Task description >> Exactly and only the lines from the one containing "Recreate this scene" through the one containing "pi = math.pi" belong in your copy. Pictures do not.

Records for the task >>
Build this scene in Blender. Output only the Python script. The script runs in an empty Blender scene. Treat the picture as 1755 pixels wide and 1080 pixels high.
==
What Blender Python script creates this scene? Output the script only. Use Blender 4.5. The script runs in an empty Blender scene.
--
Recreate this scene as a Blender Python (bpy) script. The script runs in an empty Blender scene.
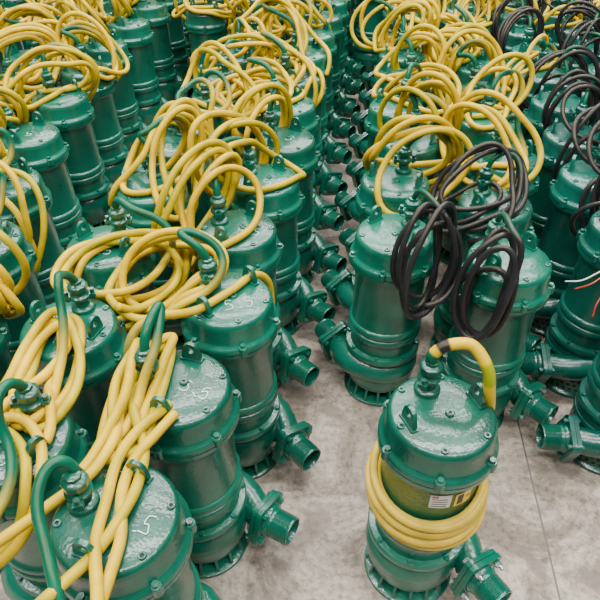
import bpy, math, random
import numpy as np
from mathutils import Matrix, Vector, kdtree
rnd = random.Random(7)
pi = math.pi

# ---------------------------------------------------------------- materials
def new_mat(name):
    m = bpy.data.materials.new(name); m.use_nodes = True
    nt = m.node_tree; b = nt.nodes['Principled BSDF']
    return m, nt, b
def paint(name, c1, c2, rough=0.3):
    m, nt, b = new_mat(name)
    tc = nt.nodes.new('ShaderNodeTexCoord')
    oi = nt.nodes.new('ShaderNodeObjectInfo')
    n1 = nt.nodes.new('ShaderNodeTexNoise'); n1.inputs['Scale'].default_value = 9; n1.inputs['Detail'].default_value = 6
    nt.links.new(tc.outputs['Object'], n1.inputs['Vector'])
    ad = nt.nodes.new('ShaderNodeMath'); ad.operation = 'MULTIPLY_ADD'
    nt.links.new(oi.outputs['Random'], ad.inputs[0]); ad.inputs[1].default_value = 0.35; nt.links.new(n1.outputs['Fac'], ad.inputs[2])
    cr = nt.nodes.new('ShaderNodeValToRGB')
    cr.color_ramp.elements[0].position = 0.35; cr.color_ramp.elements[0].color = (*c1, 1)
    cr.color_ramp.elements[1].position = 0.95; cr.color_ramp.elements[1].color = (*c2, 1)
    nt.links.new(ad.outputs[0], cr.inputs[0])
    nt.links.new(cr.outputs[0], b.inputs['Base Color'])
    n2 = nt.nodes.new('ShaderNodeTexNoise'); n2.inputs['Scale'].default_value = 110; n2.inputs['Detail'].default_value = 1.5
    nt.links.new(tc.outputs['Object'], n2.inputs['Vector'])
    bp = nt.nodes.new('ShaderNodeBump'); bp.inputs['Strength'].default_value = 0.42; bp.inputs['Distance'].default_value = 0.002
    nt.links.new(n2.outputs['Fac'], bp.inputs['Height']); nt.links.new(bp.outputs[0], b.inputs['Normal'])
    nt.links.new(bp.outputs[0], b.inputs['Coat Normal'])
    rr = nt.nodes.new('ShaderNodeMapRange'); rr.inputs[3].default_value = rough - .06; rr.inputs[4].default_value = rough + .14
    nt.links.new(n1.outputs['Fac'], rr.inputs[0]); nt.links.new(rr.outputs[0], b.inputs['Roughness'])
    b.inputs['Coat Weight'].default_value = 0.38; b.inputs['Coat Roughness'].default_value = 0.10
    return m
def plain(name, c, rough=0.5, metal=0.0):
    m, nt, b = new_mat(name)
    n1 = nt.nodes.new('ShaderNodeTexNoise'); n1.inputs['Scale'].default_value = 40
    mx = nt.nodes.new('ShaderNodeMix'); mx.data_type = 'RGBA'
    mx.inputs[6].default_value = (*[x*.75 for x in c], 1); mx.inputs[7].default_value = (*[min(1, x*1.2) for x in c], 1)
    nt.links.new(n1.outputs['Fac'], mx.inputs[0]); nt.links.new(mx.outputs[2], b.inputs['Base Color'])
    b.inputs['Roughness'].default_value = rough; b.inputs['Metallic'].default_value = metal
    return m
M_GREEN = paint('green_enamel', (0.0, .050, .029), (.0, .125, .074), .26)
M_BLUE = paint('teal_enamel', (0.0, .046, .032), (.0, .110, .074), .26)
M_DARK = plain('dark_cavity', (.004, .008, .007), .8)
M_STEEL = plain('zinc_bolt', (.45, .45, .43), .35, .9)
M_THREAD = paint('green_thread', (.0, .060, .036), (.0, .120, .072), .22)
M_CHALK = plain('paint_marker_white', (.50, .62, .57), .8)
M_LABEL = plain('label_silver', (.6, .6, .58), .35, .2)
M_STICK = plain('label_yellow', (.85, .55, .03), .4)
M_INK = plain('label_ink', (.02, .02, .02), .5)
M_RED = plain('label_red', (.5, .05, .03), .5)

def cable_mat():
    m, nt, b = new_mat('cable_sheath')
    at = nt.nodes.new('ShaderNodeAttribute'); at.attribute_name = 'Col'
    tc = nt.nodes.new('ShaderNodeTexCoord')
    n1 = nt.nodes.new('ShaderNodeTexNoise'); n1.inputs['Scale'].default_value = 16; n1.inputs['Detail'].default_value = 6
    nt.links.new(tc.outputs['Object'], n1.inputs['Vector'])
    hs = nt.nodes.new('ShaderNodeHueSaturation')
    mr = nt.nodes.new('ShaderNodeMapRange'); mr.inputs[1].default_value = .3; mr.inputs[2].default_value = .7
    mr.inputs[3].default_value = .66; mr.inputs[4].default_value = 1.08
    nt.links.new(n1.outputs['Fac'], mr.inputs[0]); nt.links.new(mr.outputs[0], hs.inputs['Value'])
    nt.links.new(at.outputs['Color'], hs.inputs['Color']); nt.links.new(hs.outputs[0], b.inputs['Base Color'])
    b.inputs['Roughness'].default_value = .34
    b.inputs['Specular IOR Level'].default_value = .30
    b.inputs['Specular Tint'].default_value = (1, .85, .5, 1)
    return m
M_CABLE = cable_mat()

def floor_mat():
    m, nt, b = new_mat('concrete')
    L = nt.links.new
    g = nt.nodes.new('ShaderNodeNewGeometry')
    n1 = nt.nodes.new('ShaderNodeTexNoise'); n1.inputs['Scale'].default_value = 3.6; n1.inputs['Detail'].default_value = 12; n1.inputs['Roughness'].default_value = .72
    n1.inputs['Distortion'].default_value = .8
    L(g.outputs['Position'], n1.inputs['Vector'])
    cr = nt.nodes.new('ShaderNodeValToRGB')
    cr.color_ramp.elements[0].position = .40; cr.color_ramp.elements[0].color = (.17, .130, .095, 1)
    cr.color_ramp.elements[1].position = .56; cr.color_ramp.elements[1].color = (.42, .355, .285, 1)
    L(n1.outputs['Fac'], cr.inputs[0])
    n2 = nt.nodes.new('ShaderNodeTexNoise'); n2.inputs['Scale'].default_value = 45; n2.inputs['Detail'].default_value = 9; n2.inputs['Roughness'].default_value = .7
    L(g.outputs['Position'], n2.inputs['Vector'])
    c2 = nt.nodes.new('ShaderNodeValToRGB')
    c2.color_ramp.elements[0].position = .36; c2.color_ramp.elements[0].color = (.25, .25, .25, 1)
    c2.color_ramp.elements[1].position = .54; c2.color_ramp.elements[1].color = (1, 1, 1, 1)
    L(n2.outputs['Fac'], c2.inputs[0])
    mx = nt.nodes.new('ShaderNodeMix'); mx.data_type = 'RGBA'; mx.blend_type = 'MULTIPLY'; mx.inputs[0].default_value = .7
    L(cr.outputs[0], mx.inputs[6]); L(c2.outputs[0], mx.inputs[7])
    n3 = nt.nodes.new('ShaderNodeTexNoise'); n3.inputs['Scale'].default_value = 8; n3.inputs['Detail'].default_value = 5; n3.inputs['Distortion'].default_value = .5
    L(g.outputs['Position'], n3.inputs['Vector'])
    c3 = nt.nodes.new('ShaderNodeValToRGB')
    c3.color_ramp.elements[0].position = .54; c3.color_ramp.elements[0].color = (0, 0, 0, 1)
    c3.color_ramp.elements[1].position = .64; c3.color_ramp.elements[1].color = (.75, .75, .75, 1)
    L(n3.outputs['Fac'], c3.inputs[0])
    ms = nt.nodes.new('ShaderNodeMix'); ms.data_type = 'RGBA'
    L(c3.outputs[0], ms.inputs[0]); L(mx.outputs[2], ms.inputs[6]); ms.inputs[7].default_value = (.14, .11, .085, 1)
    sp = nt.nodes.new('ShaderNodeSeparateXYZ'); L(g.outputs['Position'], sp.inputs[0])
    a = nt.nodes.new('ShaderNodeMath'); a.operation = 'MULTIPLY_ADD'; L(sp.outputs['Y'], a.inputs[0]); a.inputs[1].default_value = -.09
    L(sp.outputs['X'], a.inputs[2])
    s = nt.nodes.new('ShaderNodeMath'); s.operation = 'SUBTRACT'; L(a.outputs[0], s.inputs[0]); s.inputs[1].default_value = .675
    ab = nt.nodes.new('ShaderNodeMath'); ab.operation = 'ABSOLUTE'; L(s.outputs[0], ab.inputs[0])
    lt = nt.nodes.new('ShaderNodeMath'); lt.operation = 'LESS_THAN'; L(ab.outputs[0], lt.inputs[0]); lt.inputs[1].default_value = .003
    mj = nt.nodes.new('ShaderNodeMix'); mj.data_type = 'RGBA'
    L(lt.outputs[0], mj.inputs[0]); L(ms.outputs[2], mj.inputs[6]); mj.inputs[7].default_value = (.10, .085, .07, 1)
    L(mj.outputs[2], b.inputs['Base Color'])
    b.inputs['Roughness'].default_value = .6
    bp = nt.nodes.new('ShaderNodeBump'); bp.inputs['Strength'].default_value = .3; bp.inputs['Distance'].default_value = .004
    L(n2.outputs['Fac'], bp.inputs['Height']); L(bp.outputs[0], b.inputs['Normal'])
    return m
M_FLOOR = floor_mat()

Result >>
Recreate this scene as a Blender Python (bpy) script. The script runs in an empty Blender scene.
import bpy, math, random
import numpy as np
from mathutils import Matrix, Vector, kdtree
rnd = random.Random(7)
pi = math.pi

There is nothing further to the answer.